**WRITTEN INSTRUCTION:** Write the number of lines holding the word "that", and nothing else.

**DATA PROVIDED:**
# # # # # # #

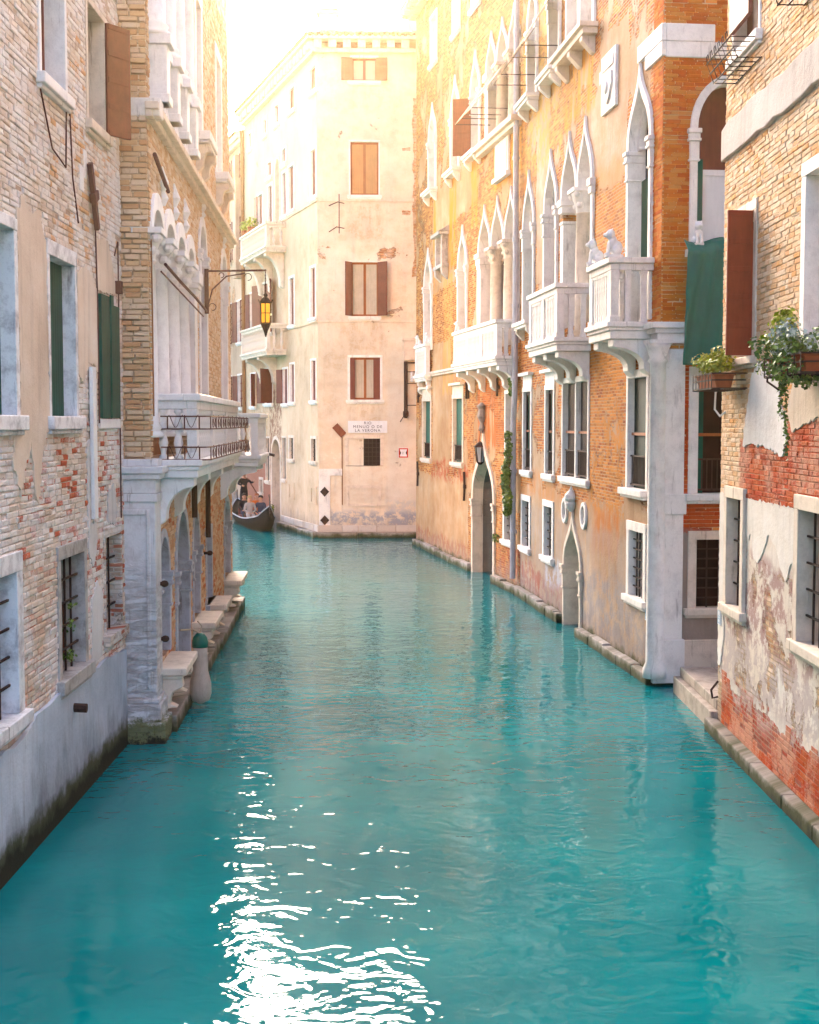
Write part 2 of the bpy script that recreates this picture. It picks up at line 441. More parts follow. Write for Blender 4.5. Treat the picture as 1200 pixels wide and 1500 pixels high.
def win(B, x0, x1, z0, z1, fw=.12, depth=.26, proud=.03, frame='stone', pane='glass', sill=.12, sext=.07, sproj=.10, xf=None,
        shut=(), bars=None, cornice=False, sash=None, mull=0, lint=None, name='window', curtain=None, railing=0):
    """rectangular window: stone surround, sill, pane, shutters, bars"""
    lint = lint or fw
    B.hole([(x0 + .02, z0 - .02), (x1 - .02, z0 - .02), (x1 - .02, z1 - .02), (x0 + .02, z1 - .02)], xf, depth + .1)
    m = MB().box(x0, x0 + fw, -proud, depth, z0, z1 - lint).box(x1 - fw, x1, -proud, depth, z0, z1 - lint).box(x0, x1, -proud - .004, depth, z1 - lint, z1)
    if cornice: m.box(x0 - .1, x1 + .1, -.14, .02, z1 + .28, z1 + .36).box(x0 + .02, x1 - .02, -.02, .03, z1, z1 + .28)
    if mull: m.box((x0 + x1) / 2 - mull / 2, (x0 + x1) / 2 + mull / 2, -.01, depth, z0, z1 - lint)
    W = B.part(m, name, frame, xf, bevel=.008)
    if sill:
        B.part(MB().box(x0 - sext, x1 + sext, -sproj, depth - .03, z0 - sill, z0).box(x0 - sext + .03, x1 + sext - .03, -sproj + .04, .02, z0 - sill - .05, z0 - sill), 'sill', frame, parent=W, bevel=.012)
    a, b = x0 + fw, x1 - fw; t = z1 - lint
    B.part(MB().box(a - .01, b + .01, depth - .04, depth - .01, z0, t + .01), 'pane', pane, parent=W)
    if sash:
        s = MB(); c = (a + b) / 2
        for p, q in ((a, a + .06), (b - .06, b), (c - .05, c + .05)): s.box(p, q, depth - .09, depth - .045, z0, t)
        s.box(a + .06, b - .06, depth - .085, depth - .045, z0, z0 + .08).box(a + .06, b - .06, depth - .085, depth - .045, t - .08, t)
        B.part(s, 'sash', sash, parent=W)
    if curtain:
        s = MB(); n = 20
        for i in range(n):
            u0 = a + (b - a) * i / n; u1 = a + (b - a) * (i + 1) / n; k = .012 * math.sin(i * 2.1)
            s.box(u0, u1, depth - .058 + k * .5, depth - .043, z0 + .02, t)
        B.part(s, 'curtain', curtain, parent=W)
    if bars:
        s = MB(); nx, nz = bars
        for i in range(1, nx): s.box(a + (b - a) * i / nx - .012, a + (b - a) * i / nx + .012, .07, .094, z0, t)
        for i in range(1, nz): s.box(a, b, .060, .083, z0 + (t - z0) * i / nz - .012, z0 + (t - z0) * i / nz + .012)
        B.part(s, 'grille', 'iron', parent=W)
    if railing:
        s = MB(); n = int((b - a) / .09)
        s.box(a, b, .03, .055, z0 + railing - .03, z0 + railing).box(a, b, .03, .055, z0 + .05, z0 + .08)
        for i in range(1, n): s.box(a + (b - a) * i / n - .008, a + (b - a) * i / n + .008, .035, .05, z0 + .08, z0 + railing - .03)
        B.part(s, 'railing', 'iron', parent=W)
    for (side, wd, ang, mt) in shut:
        leaf(B, W, a - .0 if side < 0 else b, side, wd, ang, mt, z0 + .01, t - .01)
    return W

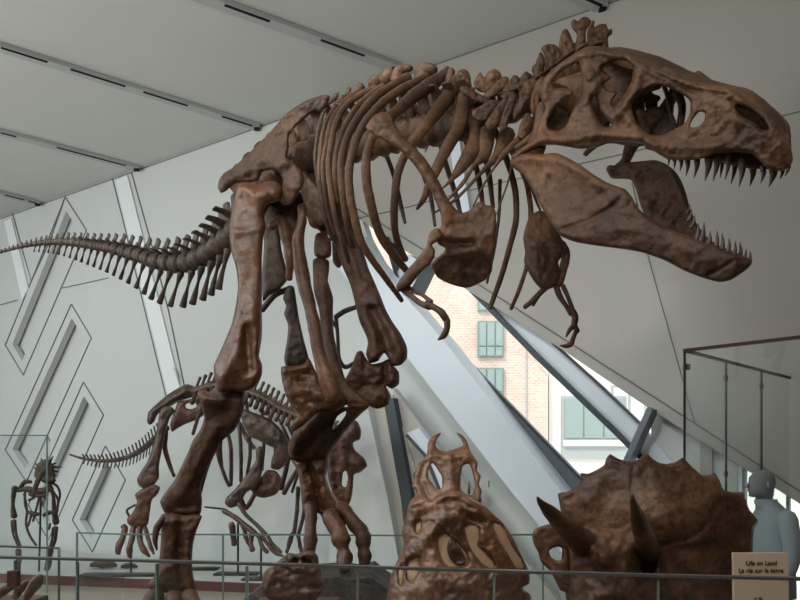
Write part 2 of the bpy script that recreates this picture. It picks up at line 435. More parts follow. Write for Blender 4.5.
# lower left bay beside the great beam
member('wall_panel', [(335, 395), (365, 395), (388, 500), (412, 640), (330, 640), (330, 500)], -.32, .1, 'wall')
member('trim_31', [(366, 395), (392, 395), (470, 640), (412, 640), (388, 500)], -.22, .1, 'strip')
member('trim_32', [(383, 398), (393, 398), (412, 500), (425, 600), (412, 600), (401, 500)], -.3, .18, 'dark')
member('trim_33', [(393, 388), (455, 470), (500, 530), (590, 640), (430, 640), (410, 500)], -.2, .1, 'strip')
member('trim_34', [(407, 433), (419, 428), (442, 458), (448, 500), (441, 500), (425, 456)], -.42, .1, 'beam')
member('trim_35', ribbon([(406, 435), (425, 456), (437, 485), (443, 505)], 2.6), -.44, .12, 'dark')
b = Buf(); wpanel(b, [(482, 481), (488, 481), (488, 487), (482, 487)], [], -.24, .04); struct('trim_36', b, 'strip')
# right of the opening: light partition and the narrow bright bay
member('wall_partition', [(651, 408), (715, 450), (737, 465), (737, pz(737, 0)), (652, pz(652, 0))], .12, .3, 'wall')
member('trim_38', [(700, 441), (712, 448), (712, pz(712, 0)), (700, pz(700, 0))], .08, .1, 'wallr')
member('trim_39', [(742, 466), (745, 468), (745, 640), (742, 640)], .1, .1, 'beamd')
member('trim_40', [(786, 490), (789, 492), (789, 640), (786, 640)], .1, .1, 'beamd')
member('trim_41', ribbon([(742, 538), (830, 538)], 2.0), .1, .1, 'dark')
# window glass in the opening
b = Buf(); wpanel(b, [(372, 222), (387, 239), (467, 290), (555, 345), (647, 407), (652, 600), (600, 600), (500, 470), (400, 300)], [], .3, .02); w1 = struct('window_1', b, 'glass')
b = Buf(); wpanel(b, [(738, 460), (900, 566), (900, 640), (738, 640)], [], .3, .02); struct('window_2', b, 'glass')

# ---- street outside
b = Buf(); box(b, (6, 34, -1.1), (60, 40, .2)); struct('ground_outside', b, 'ext')
BD = 24.0
bt = thing('brick_building', 'sandy brick building across the street seen through the slanted window', 'building', (W(500, 300, BD).x, BD, -1.0))
b = Buf(); dpanel(b, [(330, 60), (548, 60), (548, 557), (330, 557)], BD, 1.5); part('brick_wall', b, 'brick', bt, False)
for (x0, y0, x1, y1) in ((478, 276, 504, 311), (478, 321, 504, 357), (478, 368, 504, 402)):
    b = Buf(); dpanel(b, [(x0, y0), (x1, y0), (x1, y1), (x0, y1)], BD-.12, .1)
    fr = part('window', b, 'frame', bt, False)
    b = Buf(); mx = (x0+x1)/2; my = y0+(y1-y0)*.7
    for a0, a1 in ((x0+1.5, x0+8), (x0+9.3, x0+16.5), (x0+18, x1-1.5)):
        dpanel(b, [(a0, y0+1.5), (a1, y0+1.5), (a1, my-.7), (a0, my-.7)], BD-.16, .05)
        dpanel(b, [(a0, my+.7), (a1, my+.7), (a1, y1-1.5), (a0, y1-1.5)], BD-.16, .05)
    part('pane', b, 'pane', fr, False)
b = Buf(); dpanel(b, ribbon([(527, 300), (527, 480)], .8), BD-.05, .04); part('wall_joint', b, 'extgrey', bt, False)
wt = thing('white_building', 'white rendered building with a wide window, right of the brick one', 'building', (W(620, 300, BD).x, BD+.3, -1.0))
b = Buf(); dpanel(b, [(549, 250), (900, 250), (900, 557), (549, 557)], BD+.3, 1.5); part('rendered_wall', b, 'ext', wt, False)
b = Buf(); dpanel(b, [(562, 396), (627, 396), (627, 458), (562, 458)], BD+.15, .15); fr = part('window', b, 'extgrey', wt, False)
b = Buf()
for a0, a1 in ((565, 583), (584.5, 603), (604.5, 625)): dpanel(b, [(a0, 399), (a1, 399), (a1, 438), (a0, 438)], BD+.1, .05)
part('pane', b, 'pane', fr, False)
b = Buf(); dpanel(b, [(564, 440), (626, 440), (626, 446), (564, 446)], BD+.02, .2); part('sill', b, 'ext', wt, False)
b = Buf(); dpanel(b, [(612, 385), (646, 385), (646, 434), (612, 434)], BD+.2, .15); fr = part('window', b, 'extgrey', wt, False)
b = Buf(); dpanel(b, [(614, 388), (628, 388), (628, 432), (614, 432)], BD+.16, .05); dpanel(b, [(631, 388), (644, 388), (644, 432), (631, 432)], BD+.16, .05); part('pane', b, 'ext', fr, False)
b = Buf(); dpanel(b, [(508, 280), (548.5, 280), (548.5, 376), (507, 322)], BD-.05, .04); part('gable_panel', b, 'gable', bt, False)

# ---- display platform at the back
b = Buf(); P = [(-9.5, 12.7), W(0, 0, 11.25).xy, W(130, 0, 10.84).xy, W(300, 0, 10.3).xy, W(392, 0, 10.0).xy, (-.05, 10.1)]
PL = [(-9.6, 13.3), (-5.7, 11.35), (-3.66, 10.84), (-1.28, 10.25), (-.1, 9.95), (-.1, 10.1), (-5.5, 14.0), (-9.6, 16.9)]
flatpoly(b, PL, [], lambda p: Vector((p[0], p[1], .15)), Vector((0, 0, -.02))); 
struct('platform_top', b, 'platform')
b = Buf(); PB = PL
flatpoly(b, PB, [], lambda p: Vector((p[0], p[1], .13)), Vector((0, 0, -.13))); struct('platform_base', b, 'band')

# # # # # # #

**SOLUTION:** 2